The evidence shows that W & D paid Herter a retainer of $10,000. The written retainer agreement did not specify that the retainer was non-refundable. According to W & D, time and expenses were to be charged against the retainer, and any unearned portion of the retainer was to be returned. At the end of the representation, W & D asked Herter for an accounting of his time and expenses. Herter refused to provide such an accounting, claiming the retainer was not subject to an accounting because it was earned when paid.

In my opinion, the trial court could have reasonably concluded from the evidence that Herter had a contractual duty to refund any unearned portion of the $10,000 retainer, and to provide an accounting of his time and expenses incurred in connection with his representation.

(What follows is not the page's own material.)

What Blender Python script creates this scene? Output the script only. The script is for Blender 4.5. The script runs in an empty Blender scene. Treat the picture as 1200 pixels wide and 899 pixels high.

Further, from the evidence the trial court could have properly concluded that a reasonable amount to be charged against the retainer was $5,000, and therefore, that the balance of $5,000 was unearned and should have been returned to the client. Based on such findings, the trial court could have reasonably concluded that Herter breached his contract with his client by not providing an accounting when requested, and by not returning the unearned portion of the retainer in the amount of $5,000.

Because, in my opinion, the evidence is legally and factually sufficient to support the trial court's findings regarding breach of contract, I would overrule Herter's points of error one and two, and would reach the merits of the remaining points and crosspoints of error.

NOTES

[1] In its brief, W & D contends the loan was for $165,000, but that there was potentially $1.4 million at stake.

[2] Herter had worked for W & D and its predecessors since 1984 on other matters.

[3] W & D contends that Gall attended law school, but has never been licensed to practice law. Herter testified that he thought Gall graduated from University of California at Berkeley law school, but he did not know where Gall was licensed to practice law.

[4] In point of error two, Herter contends there was no evidence, or, alternatively, insufficient evidence, adduced at trial to support the damages found by the trial court to have resulted from the breach of contract. Because we sustain point of error one, it is not necessary for us to reach point of error two.

[1] Catalina v. Blasdel, 881 S.W.2d 295, 297 (Tex. 1994).